Area and Energy Optimization for Bit-Serial Log-Quantized DNN Accelerator with Shared Accumulators

Abstract

In the remarkable evolution of deep neural network (DNN), development of a highly optimized DNN accelerator for edge computing with both less hardware resource and high computing performance is strongly required. As a well-known characteristic, DNN processing involves a large number multiplication and accumulation operations. Thus, low-precision quantization, such as binary and logarithm, is an essential technique in edge computing devices with strict restriction of circuit resource and energy. Bit-width requirement in quantization depends on application characteristics.

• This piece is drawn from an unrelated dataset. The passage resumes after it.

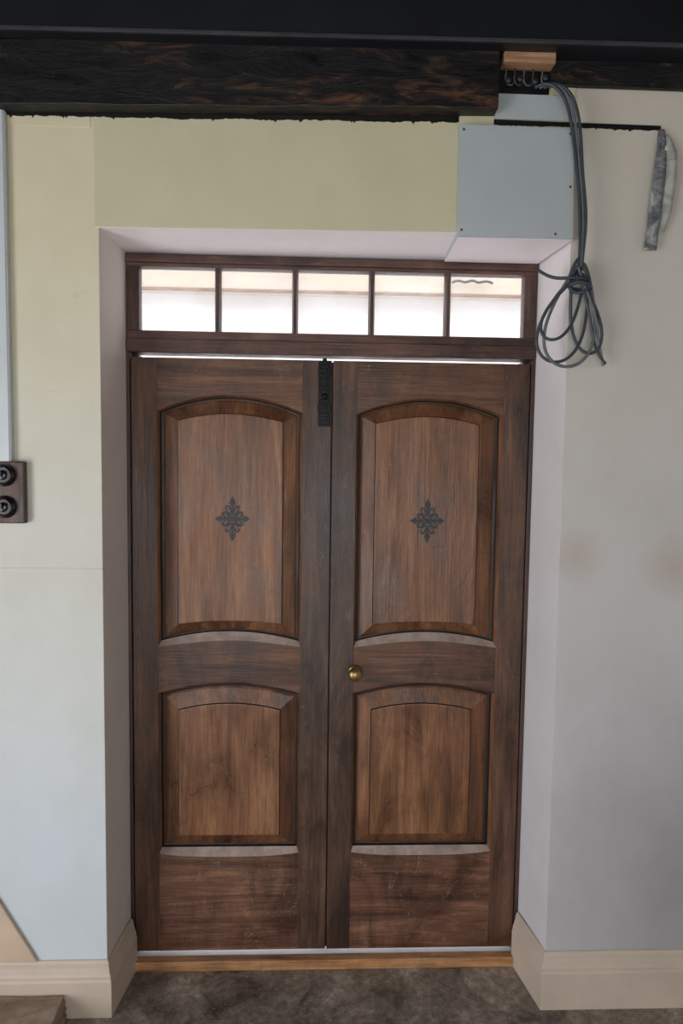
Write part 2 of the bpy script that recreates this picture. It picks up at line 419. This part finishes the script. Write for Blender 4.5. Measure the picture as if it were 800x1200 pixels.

Variable bit-width architecture based on the bit-serial processing has been proposed as a scalable alternative that allows different requirements of performance and accuracy balance by a unified hardware structure. In this paper, we propose a well-optimized DNN hardware architecture with supports of binary and variable bit-width logarithmic quantization. The key idea is the distributed-and-shared accumulator that processes multiple bit-serial inputs by a single accumulator with an additional low-overhead circuit for the binary mode. The evaluation results show that the idea reduces hardware resources by 29.8% compared to the prior architecture without losing any functionality, computing speed, and recognition accuracy. Moreover, it achieves 19.6% energy reduction using a practical DNN model of VGG 16.